Como lo plantea el teólogo alemán Heinz Zahrnt, la existencia del ser humano viene determinada fundamentalmente por el hecho de que está entre el mundo y Dios. No es persona sin el mundo, pero tampoco es persona sin Dios. Está en el mundo, pero es de Dios. El verdadero y difícil problema es el que evidencian sus palabras a la periodista Esther Alvarado: encontrar la relación entre el mundo que usted vive y el mundo en el que Dios se mueve.
Estoy convencido de que usted, eminencia en el arte escénico, conoce una de las obras teatrales más dramáticas del siglo pasado, ESPERANDO A GODOT, del irlandés afincado en Paris Samuel Beckett.
God, en inglés, es Dios. Por otro lado, “go” es, en el idioma original de Beckett, verbo intransitivo que significa ir, moverse, perseguir. La obra de Beckett es la historia de la humanidad errante. Dios, al que se espera y nunca llega, está latente, aunque invisible, en los diálogos de Vladimir, Estragón y Pozo. En los instantes finales de la obra Vladimir dice:
-Nos ahorcaremos mañana, a menos que venga Godot.
-¿Y si viene?, pregunta Estragón.
-Nos habremos salvado, responde Vladimir.
La salvación del mundo, la de usted, la mía, la de los siete mil millones de seres que poblamos la tierra, está en la llegada de Dios a nuestros corazones.

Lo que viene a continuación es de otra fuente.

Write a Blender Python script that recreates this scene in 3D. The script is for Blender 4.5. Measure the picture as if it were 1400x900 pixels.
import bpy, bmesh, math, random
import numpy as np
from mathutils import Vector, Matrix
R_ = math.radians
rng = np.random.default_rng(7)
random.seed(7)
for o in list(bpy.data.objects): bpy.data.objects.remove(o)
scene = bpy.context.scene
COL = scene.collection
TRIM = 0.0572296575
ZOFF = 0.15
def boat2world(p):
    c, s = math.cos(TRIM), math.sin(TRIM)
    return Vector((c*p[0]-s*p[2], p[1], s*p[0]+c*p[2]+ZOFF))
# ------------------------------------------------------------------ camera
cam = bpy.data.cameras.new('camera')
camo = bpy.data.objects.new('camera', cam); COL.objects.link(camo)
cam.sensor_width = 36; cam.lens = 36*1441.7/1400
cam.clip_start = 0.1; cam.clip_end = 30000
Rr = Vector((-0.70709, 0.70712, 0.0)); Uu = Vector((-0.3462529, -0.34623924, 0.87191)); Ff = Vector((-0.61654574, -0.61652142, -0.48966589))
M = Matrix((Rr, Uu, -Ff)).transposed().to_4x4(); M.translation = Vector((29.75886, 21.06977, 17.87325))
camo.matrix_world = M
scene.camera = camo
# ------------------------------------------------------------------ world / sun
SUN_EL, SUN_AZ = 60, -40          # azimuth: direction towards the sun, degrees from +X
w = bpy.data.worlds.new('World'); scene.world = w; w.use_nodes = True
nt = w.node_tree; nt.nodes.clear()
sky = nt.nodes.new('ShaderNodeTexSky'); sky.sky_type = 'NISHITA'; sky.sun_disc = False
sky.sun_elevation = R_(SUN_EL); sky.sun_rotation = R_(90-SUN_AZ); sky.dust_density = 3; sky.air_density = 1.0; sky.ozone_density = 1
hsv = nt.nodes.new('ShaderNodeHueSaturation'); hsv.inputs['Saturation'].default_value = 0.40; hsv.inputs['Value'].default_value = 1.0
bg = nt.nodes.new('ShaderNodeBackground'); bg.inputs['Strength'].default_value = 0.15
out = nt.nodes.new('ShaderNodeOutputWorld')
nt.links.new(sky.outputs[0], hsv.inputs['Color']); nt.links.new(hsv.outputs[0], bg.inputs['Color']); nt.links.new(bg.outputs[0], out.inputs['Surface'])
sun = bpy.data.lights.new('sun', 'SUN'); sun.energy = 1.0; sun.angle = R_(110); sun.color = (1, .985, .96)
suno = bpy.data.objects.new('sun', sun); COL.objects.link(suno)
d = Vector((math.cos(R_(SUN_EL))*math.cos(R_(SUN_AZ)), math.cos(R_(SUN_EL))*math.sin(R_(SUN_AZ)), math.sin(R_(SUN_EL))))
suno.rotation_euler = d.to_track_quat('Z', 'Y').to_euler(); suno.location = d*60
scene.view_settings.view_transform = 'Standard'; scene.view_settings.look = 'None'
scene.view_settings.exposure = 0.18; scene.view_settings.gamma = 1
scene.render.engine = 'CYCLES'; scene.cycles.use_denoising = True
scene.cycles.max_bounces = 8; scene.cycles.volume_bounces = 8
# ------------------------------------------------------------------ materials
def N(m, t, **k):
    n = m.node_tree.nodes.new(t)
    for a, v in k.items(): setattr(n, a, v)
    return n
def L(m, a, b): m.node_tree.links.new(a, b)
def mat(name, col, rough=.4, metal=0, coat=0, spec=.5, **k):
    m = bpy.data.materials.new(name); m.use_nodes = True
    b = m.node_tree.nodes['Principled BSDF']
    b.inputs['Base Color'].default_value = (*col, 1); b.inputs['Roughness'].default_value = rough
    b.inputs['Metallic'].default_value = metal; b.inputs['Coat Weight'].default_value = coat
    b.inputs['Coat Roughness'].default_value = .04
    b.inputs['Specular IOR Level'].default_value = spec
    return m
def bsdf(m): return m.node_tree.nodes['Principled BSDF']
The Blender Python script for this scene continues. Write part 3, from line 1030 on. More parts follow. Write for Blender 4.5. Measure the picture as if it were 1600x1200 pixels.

“Siempre he deseado o necesitado creer en Dios”, confiesa usted. ¿Tan difícil le resulta? Quiero pensar que ha leído la Biblia. Pero ¿lo ha hecho atentamente, buscando en ella respuestas a sus dudas? ¿Se ha parado usted a pensar que renunciar a creer en Dios y en una vida tras la muerte quita todo valor y todo sentido a la vida humana? Dios es infinito, igualmente hay caminos infinitos para llegar a Él. Si su ateísmo no es químicamente puro, si su alma se debate en la duda, entre creer o no creer, sólo me queda pedirle que imite la actitud de aquél padre que ante un milagro de Jesús, confesó: “Creo, ayuda mi incredulidad”.